- _Task description_
Pictures stay out of this copy, which runs from the first line of the material through the line containing "M['block'] = n.m".

- _Entries supplied_
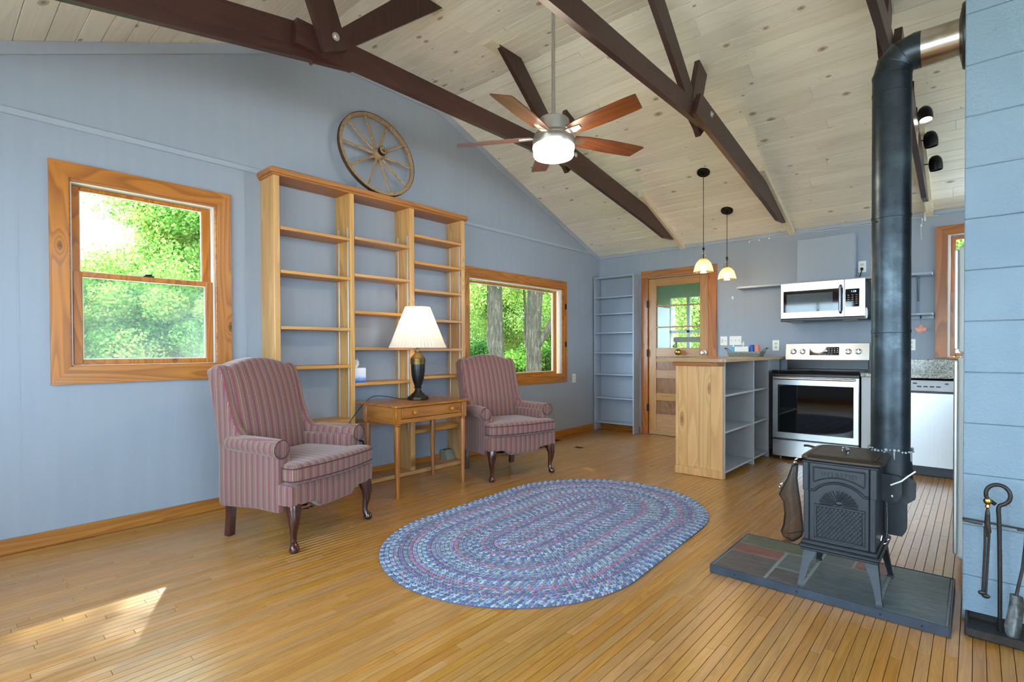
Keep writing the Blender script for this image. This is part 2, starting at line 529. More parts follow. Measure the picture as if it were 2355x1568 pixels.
M['steel'] = steel('stainless_steel')
M['steelv'] = steel('stainless_steel_upright', axis='Z', rough=.3)
M['bglass'] = plain('black_glass', '#07090c', .04, var=.02, spec=.7)
n = NT('stovepipe_steel'); v = n.coords((1, 1, 1)); f = n.noise(v, 6, 4, .6); f2 = n.noise(v, 90, 3)
n.set(col=n.ramp(f, [(.3, rgb('#24282c')), (.55, rgb('#3c444a')), (.75, rgb('#5b666b'))]), metal=.75, rough=n.math('MULTIPLY_ADD', f2, .22, .26)); n.bump(f2, .05, .001); M['pipe'] = n.m
n = NT('heat_tinted_pipe'); v = n.coords((1, 1, 1)); f = n.noise(v, 9, 3)
n.set(col=n.ramp(f, [(.3, rgb('#8a6a48')), (.5, rgb('#b4ab9d')), (.7, rgb('#c7c4bd'))]), metal=1.0, rough=.25); M['pipebare'] = n.m
n = NT('granite'); v = n.coords(); vo = n.new('ShaderNodeTexVoronoi'); vo.inputs['Scale'].default_value = 150; n.link(v, vo.inputs['Vector'])
sp = n.new('ShaderNodeSeparateColor'); n.link(vo.outputs['Color'], sp.inputs[0])
n.set(col=n.ramp(sp.outputs[0], [(0, rgb('#4a4742')), (.3, rgb('#8d8a80')), (.6, rgb('#a7a08e')), (.85, rgb('#c6c2b6')), (1, rgb('#6d6152'))], 'CONSTANT'), rough=.15); M['granite'] = n.m
n = NT('painted_concrete_block'); v = n.coords(); f = n.noise(v, 70, 5, .65); f1 = n.noise(v, 3, 2)
n.set(col=n.ramp(f1, [(.3, rgb('#758897')), (.7, rgb('#7e909e'))]), rough=.6, spec=.3); n.bump(f, .9, .006); M['block'] = n.m


def slate(name, a, b):
    n = NT(name); v = n.coords((1, 3, 1), 5); f = n.noise(v, 9, 6, .65, .8); w = n.noise(v, 60, 3)
    n.set(col=n.ramp(f, [(.3, rgb(a)), (.7, rgb(b))]), rough=n.math('MULTIPLY_ADD', w, .2, .4)); n.bump(f, .35, .004); return n.m


M['slate'] = slate('grey_green_slate', '#363e42', '#586064')
M['slategreen'] = slate('olive_slate', '#40473f', '#5d6354')
M['slatered'] = slate('plum_red_slate', '#5e3834', '#74504a')
M['slatebrown'] = slate('brown_grey_slate', '#38373a', '#525054')
M['grout'] = plain('grey_grout', '#7b7f80', .85, var=.08, vscale=60)
M['bulb'] = glow('warm_bulb', (1, .80, .50, 1), 7)
M['opal'] = glow('lit_opal_glass', (1, .90, .74, 1), 7.0)
M['lens'] = glow('lit_spot_lens', (1, .93, .8, 1), 8.0)
M['lcd'] = glow('blue_display_digits', (.35, .65, 1, 1), 2.0)
M['print'] = plain('grey_print', '#3c4046', .5)
M['printw'] = plain('white_print', '#c8ccd2', .5)
M['cord'] = plain('black_cord', '#1a1a1c', .6)
M['pane'] = pane('window_glass', (.93, .96, .95, 1))
M['panehazy'] = pane('hazy_window_glass', (.84, .89, .87, 1), 1.0, .03)


# striped upholstery: UV x = across the stripes in metres, UV y = along them
n = NT('striped_upholstery')
uv = n.new('ShaderNodeUVMap', uv_map='stripe'); sx = n.new('ShaderNodeSeparateXYZ'); n.link(uv.outputs[0], sx.inputs[0])
u = n.math('MULTIPLY', sx.outputs[0], 1 / .051); t = n.math('FRACT', u)
tri = n.math('ABSOLUTE', n.math('SUBTRACT', n.math('FRACT', n.math('MULTIPLY', sx.outputs[1], 1 / .0125)), .5))
tz = n.math('ADD', t, n.math('MULTIPLY', n.math('SUBTRACT', tri, .25), .13))
base = n.ramp(t, [(0, rgb('#c29468')), (.07, rgb('#523c38')), (.13, rgb('#7d5c59')), (.24, rgb('#5b5047')), (.29, rgb('#7f605e')), (.42, rgb('#4b4941')), (.46, rgb('#785457')), (.76, rgb('#4b4941')), (.80, rgb('#7f605e')), (.93, rgb('#523c38'))], 'CONSTANT')
zig = n.ramp(tz, [(0, 0.0), (.50, 1.0), (.72, 0.0)], 'CONSTANT')
c = n.mix(n.math('MULTIPLY', zig, .88), base, rgb('#7c2642'))
fb = n.noise(n.coords((1, 1, 1)), 500, 2)
n.set(col=n.mix(.25, c, n.ramp(fb, [(.3, rgb('#43332f')), (.7, rgb('#957a70'))])), rough=.85, sheen=.25, spec=.2); n.bump(fb, .25, .001)
M['stripe'] = n.m
M['piping'] = plain('dark_piping', '#4b2e34', .8)
n = NT('braided_wool'); at = n.new('ShaderNodeAttribute', attribute_name='col')
fb = n.noise(n.coords(), 420, 2)
n.set(col=n.mix(.3, at.outputs['Color'], n.ramp(fb, [(.3, (.05, .06, .1, 1)), (.7, (.85, .87, .92, 1))]), 'OVERLAY'), rough=.9, spec=.15); M['rug'] = n.m
M['rugbase'] = plain('rug_underside', '#4d5266', .9)


def foliage(name, cols, transl=.45):
    n = NT(name); n.n.remove(n.b)
    at = n.new('ShaderNodeAttribute', attribute_name='rnd')
    c = n.ramp(at.outputs['Fac'], [(i / (len(cols) - 1), rgb(x)) for i, x in enumerate(cols)])
    d = n.new('ShaderNodeBsdfDiffuse'); tl = n.new('ShaderNodeBsdfTranslucent'); mx = n.new('ShaderNodeMixShader'); mx.inputs[0].default_value = transl
    n.link(c, d.inputs[0]); n.link(c, tl.inputs[0]); n.link(d.outputs[0], mx.inputs[1]); n.link(tl.outputs[0], mx.inputs[2]); n.link(mx.outputs[0], n.out.inputs[0]); return n.m


M['leaf'] = foliage('maple_leaves', ['#426a2c', '#5c8a3a', '#80a84e', '#a4c064', '#c0c474', '#cfb466'])
M['leafdark'] = foliage('forest_leaves', ['#2a4f22', '#3f6c2c', '#5d8c38', '#85a948', '#a8b95a'])
n = NT('tree_bark'); v = n.coords((9, 9, 1.6)); f = n.noise(v, 3, 6, .75, .6)
n.set(col=n.ramp(f, [(.3, rgb('#1f1a12')), (.5, rgb('#57493a')), (.72, rgb('#8f7d64'))]), rough=.9); n.bump(f, 1.0, .06); M['bark'] = n.m
n = NT('woodland_ground'); v = n.coords(); f = n.noise(v, 1.5, 6)
n.set(col=n.ramp(f, [(.3, rgb('#26381a')), (.6, rgb('#41602a')), (.8, rgb('#6a6a34'))]), rough=.95); M['ground'] = n.m

# ================================================================== ROOM SHELL
XA, YB, YC, XD = -4.12, 6.58, -0.92, 3.3      # wall planes: left, back, front (behind the camera), right
ZE, ZF = 2.487, 3.645                          # eave height, flat ceiling height
Y1, Y2 = 2.12, 3.535                           # flat part of the ceiling
TH = .15
SL = (ZF - ZE) / (YB - Y2); SLL = (ZF - 2.37) / (Y1 - YC)


def ceil_z(y):
    if y > Y2: return ZE + SL * (YB - y)
    if y < Y1: return ZF - SLL * (Y1 - y)
    return ZF


def holed(mb, us, ws, holes, put):
    """fill a us x ws rectangle with blocks, leaving the holes (u0,u1,w0,w1) open"""
    uu = sorted(set([us[0], us[1]] + [h[0] for h in holes] + [h[1] for h in holes]))
    ww = sorted(set([ws[0], ws[1]] + [h[2] for h in holes] + [h[3] for h in holes]))
    for i in range(len(uu) - 1):
        for j in range(len(ww) - 1):
            cu, cw = (uu[i] + uu[i + 1]) / 2, (ww[j] + ww[j + 1]) / 2
            if any(h[0] < cu < h[1] and h[2] < cw < h[3] for h in holes): continue
            put(uu[i], uu[i + 1], ww[j], ww[j + 1])


W1 = (.612, 1.442, 1.055, 2.198)       # window 1 opening in the left wall (y, z)
W2 = (3.945, 5.70, .812, 1.962)        # picture window
mb = MB()
holed(mb, (YC - TH, YB + TH), (0, 2.30), [W1, W2], lambda a, b, c, d: mb.box(XA - TH, XA, a, b, c, d))
mb.prism([(YC - TH, 2.30), (YB + TH, 2.30), (YB + TH, ceil_z(YB + TH) + .02), (Y2, ZF + .02), (Y1, ZF + .02), (YC - TH, ceil_z(YC - TH) + .02)], 'X', XA - TH, XA)
struct('wall_left', mb, M['wall'])
DO = (-3.345, -2.512, 0.0, 2.108)      # door opening (x, z)
W3 = (-.208, 1.0, 1.06, 2.24)
mb = MB()
holed(mb, (XA, XD + TH), (0, ZE + .02), [DO, W3], lambda a, b, c, d: mb.box(a, b, YB, YB + TH, c, d))
struct('wall_back', mb, M['wall'])
FW = [(-3.35, -1.95, .75, 2.2), (-1.65, -.75, .02, 2.15), (-.5, .9, .75, 2.2), (1.4, 2.9, .75, 2.2)]
mb = MB()
holed(mb, (XA, XD + TH), (0, 2.37), FW, lambda a, b, c, d: mb.box(a, b, YC - TH, YC, c, d))
struct('wall_front', mb, M['wall'])
RW = [(-.75, 1.35, .45, 2.15), (4.4, 6.2, .9, 2.15)]
mb = MB()
holed(mb, (YC, YB), (0, 2.30), RW, lambda a, b, c, d: mb.box(XD, XD + TH, a, b, c, d))
GW = [(.35, 1.75, 2.44, 2.84), (3.95, 5.25, 2.44, 2.94)]          # two clerestory windows added in the unseen right gable to brighten the ceiling
mb.prism([(YC, 2.30), (.35, 2.30), (.35, ceil_z(.35) + .02), (YC, 2.37)], 'X', XD, XD + TH)
mb.prism([(1.75, 2.30), (3.95, 2.30), (3.95, ceil_z(3.95) + .02), (Y2, ZF + .02), (Y1, ZF + .02), (1.75, ceil_z(1.75) + .02)], 'X', XD, XD + TH)
mb.prism([(5.25, 2.30), (YB, 2.30), (YB, ZE), (5.25, ceil_z(5.25) + .02)], 'X', XD, XD + TH)
for (a, b, c, d) in GW:
    mb.box(XD, XD + TH, a, b, 2.30, c)
    mb.prism([(a, d), (b, d), (b, ceil_z(b) + .02), (a, ceil_z(a) + .02)], 'X', XD, XD + TH)
struct('wall_right', mb, M['wall'])

# ---- front wall windows, out of the picture: they give the room its daylight
k = 4
for (a, b, c, d) in FW:
    w = sempty('window_%d' % k if c > .1 else 'door_2'); k += c > .1
    m = MB()
    for (p, q, r, s) in ((a - .09, a, c, d + .09), (b, b + .09, c, d + .09), (a, b, d, d + .09), (a - .09, b + .09, c - .09, c)):
        if s - r > .005: m.box(p, q, YC, YC + .02, max(r, .0), s, .004)
    obj('casing', m, M['casingx'], w)
    m = MB(); e = .045
    m.box(a, a + e, YC - .1, YC - .05, c, d); m.box(b - e, b, YC - .1, YC - .05, c, d); m.box(a + e, b - e, YC - .1, YC - .05, c, c + e); m.box(a + e, b - e, YC - .1, YC - .05, d - e, d)
    if b - a > 1.2: m.box((a + b) / 2 - .02, (a + b) / 2 + .02, YC - .1, YC - .05, c + e, d - e)
    obj('sash', m, M['casingx'], w)
    obj('glass', MB().box(a + e, b - e, YC - .078, YC - .073, c + e, d - e), M['pane'], w)
    portal(((a + b) / 2, YC - .2, (c + d) / 2), (-PI / 2, 0, 0) if False else (PI / 2, 0, PI), b - a, d - c)
for (a, b, c, d) in RW + GW:  # the gable pair is added for its light
    w = sempty('window_%d' % k)
    m = MB()
    for (p, q, r, s) in ((a - .09, a, c, d + .09), (b, b + .09, c, d + .09), (a, b, d, d + .09), (a - .09, b + .09, c - .09, c)): m.box(XD - .02, XD, p, q, r, s, .004)
    obj('casing', m, M['casingh'], w)
    m = MB()
    for i in range(4):
        y = a + (b - a) * i / 3; m.box(XD + .05, XD + .1, y - .02, y + .02, c, d)
    m.box(XD + .05, XD + .1, a, b, c, c + .05); m.box(XD + .05, XD + .1, a, b, d - .05, d)
    obj('sash', m, M['casingh'], w)
    obj('glass', MB().box(XD + .073, XD + .078, a, b, c, d), M['pane'], w)
    portal((XD + .2, (a + b) / 2, (c + d) / 2), (0, PI / 2, 0), d - c, b - a)
    k += 1
portal((XA - .3, (W1[0] + W1[1]) / 2, (W1[2] + W1[3]) / 2), (0, -PI / 2, 0), W1[3] - W1[2], W1[1] - W1[0])
portal((XA - .3, (W2[0] + W2[1]) / 2, (W2[2] + W2[3]) / 2), (0, -PI / 2, 0), W2[3] - W2[2], W2[1] - W2[0])

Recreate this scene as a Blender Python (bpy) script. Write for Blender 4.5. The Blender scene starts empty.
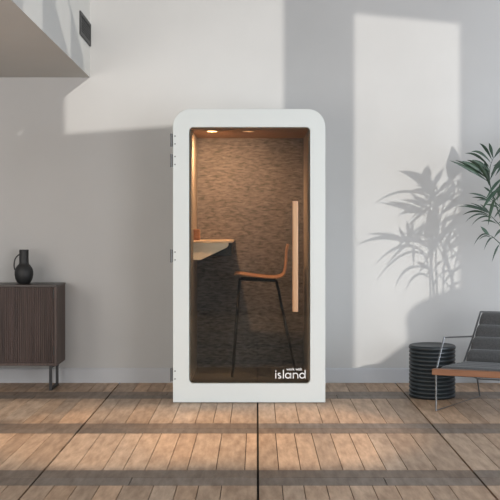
import bpy, bmesh, math, random
from mathutils import Vector, Matrix
random.seed(4)
PI = math.pi
COL = bpy.context.scene.collection
SC = bpy.context.scene

# ---------------------------------------------------------------- basics
F, HX, HY, CH, CY = 1036.0, 257.0, 225.0, 1.358, -7.9
WALL_Y = 1.03
WPX = F / (WALL_Y - CY)
SUN_A, SUN_B = 0.60, 0.45          # sunlight travels (-A, +1, -B) per metre of depth
def W(px, py, y):
    s = F / (y - CY)
    return Vector(((px - HX) / s, y, CH - (py - HY) / s))
def S(px, py, y):                  # point at depth y whose shadow meets the wall where W(px,py,WALL_Y) is
    p = W(px, py, WALL_Y); k = WALL_Y - y
    return Vector((p.x + SUN_A * k, y, p.z + SUN_B * k))

# ---------------------------------------------------------------- materials
def srgb(r, g, b):
    def f(c):
        c /= 255.0
        return c / 12.92 if c <= 0.04045 else ((c + 0.055) / 1.055) ** 2.4
    return (f(r), f(g), f(b), 1.0)

def mat(name, c, rough=0.5, metal=0.0, vary=0.06, scale=(6, 6, 6), detail=4, bump=0.0, spec=0.5,
        c2=None, emis=None, estr=0, sheen=0.0, attr=None, nscale=1.0):
    m = bpy.data.materials.new(name); m.use_nodes = True
    nt = m.node_tree; N = nt.nodes; L = nt.links
    b = N['Principled BSDF']
    b.inputs['Roughness'].default_value = rough
    b.inputs['Metallic'].default_value = metal
    b.inputs['Specular IOR Level'].default_value = spec
    if sheen: b.inputs['Sheen Weight'].default_value = sheen
    tc = N.new('ShaderNodeTexCoord'); mp = N.new('ShaderNodeMapping')
    mp.inputs['Scale'].default_value = scale
    L.new(tc.outputs['Object'], mp.inputs['Vector'])
    no = N.new('ShaderNodeTexNoise'); no.inputs['Scale'].default_value = nscale
    no.inputs['Detail'].default_value = detail
    no.inputs['Roughness'].default_value = 0.6
    L.new(mp.outputs['Vector'], no.inputs['Vector'])
    rp = N.new('ShaderNodeValToRGB')
    a = [max(0, v * (1 - vary)) for v in c[:3]] + [1]
    d = list(c2) if c2 else [min(1, v * (1 + vary)) for v in c[:3]] + [1]
    if c2: a = list(c)
    rp.color_ramp.elements[0].position = 0.32; rp.color_ramp.elements[0].color = a
    rp.color_ramp.elements[1].position = 0.68; rp.color_ramp.elements[1].color = d
    L.new(no.outputs['Fac'], rp.inputs['Fac'])
    out = rp.outputs['Color']
    if attr:
        at = N.new('ShaderNodeAttribute'); at.attribute_name = attr
        mx = N.new('ShaderNodeMix'); mx.data_type = 'RGBA'; mx.blend_type = 'MULTIPLY'
        mx.inputs[0].default_value = 1.0
        L.new(out, mx.inputs[6]); L.new(at.outputs['Color'], mx.inputs[7])
        out = mx.outputs[2]
    L.new(out, b.inputs['Base Color'])
    if bump:
        bp = N.new('ShaderNodeBump'); bp.inputs['Strength'].default_value = bump
        bp.inputs['Distance'].default_value = 0.01
        L.new(no.outputs['Fac'], bp.inputs['Height']); L.new(bp.outputs['Normal'], b.inputs['Normal'])
    if emis:
        b.inputs['Emission Color'].default_value = emis
        b.inputs['Emission Strength'].default_value = estr
    return m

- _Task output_
Keep writing the Blender script for this image. This is part 2, starting at line 529. More parts follow. Measure the picture as if it were 2355x1568 pixels.
M['steel'] = steel('stainless_steel')
M['steelv'] = steel('stainless_steel_upright', axis='Z', rough=.3)
M['bglass'] = plain('black_glass', '#07090c', .04, var=.02, spec=.7)
n = NT('stovepipe_steel'); v = n.coords((1, 1, 1)); f = n.noise(v, 6, 4, .6); f2 = n.noise(v, 90, 3)
n.set(col=n.ramp(f, [(.3, rgb('#24282c')), (.55, rgb('#3c444a')), (.75, rgb('#5b666b'))]), metal=.75, rough=n.math('MULTIPLY_ADD', f2, .22, .26)); n.bump(f2, .05, .001); M['pipe'] = n.m
n = NT('heat_tinted_pipe'); v = n.coords((1, 1, 1)); f = n.noise(v, 9, 3)
n.set(col=n.ramp(f, [(.3, rgb('#8a6a48')), (.5, rgb('#b4ab9d')), (.7, rgb('#c7c4bd'))]), metal=1.0, rough=.25); M['pipebare'] = n.m
n = NT('granite'); v = n.coords(); vo = n.new('ShaderNodeTexVoronoi'); vo.inputs['Scale'].default_value = 150; n.link(v, vo.inputs['Vector'])
sp = n.new('ShaderNodeSeparateColor'); n.link(vo.outputs['Color'], sp.inputs[0])
n.set(col=n.ramp(sp.outputs[0], [(0, rgb('#4a4742')), (.3, rgb('#8d8a80')), (.6, rgb('#a7a08e')), (.85, rgb('#c6c2b6')), (1, rgb('#6d6152'))], 'CONSTANT'), rough=.15); M['granite'] = n.m
n = NT('painted_concrete_block'); v = n.coords(); f = n.noise(v, 70, 5, .65); f1 = n.noise(v, 3, 2)
n.set(col=n.ramp(f1, [(.3, rgb('#758897')), (.7, rgb('#7e909e'))]), rough=.6, spec=.3); n.bump(f, .9, .006); M['block'] = n.m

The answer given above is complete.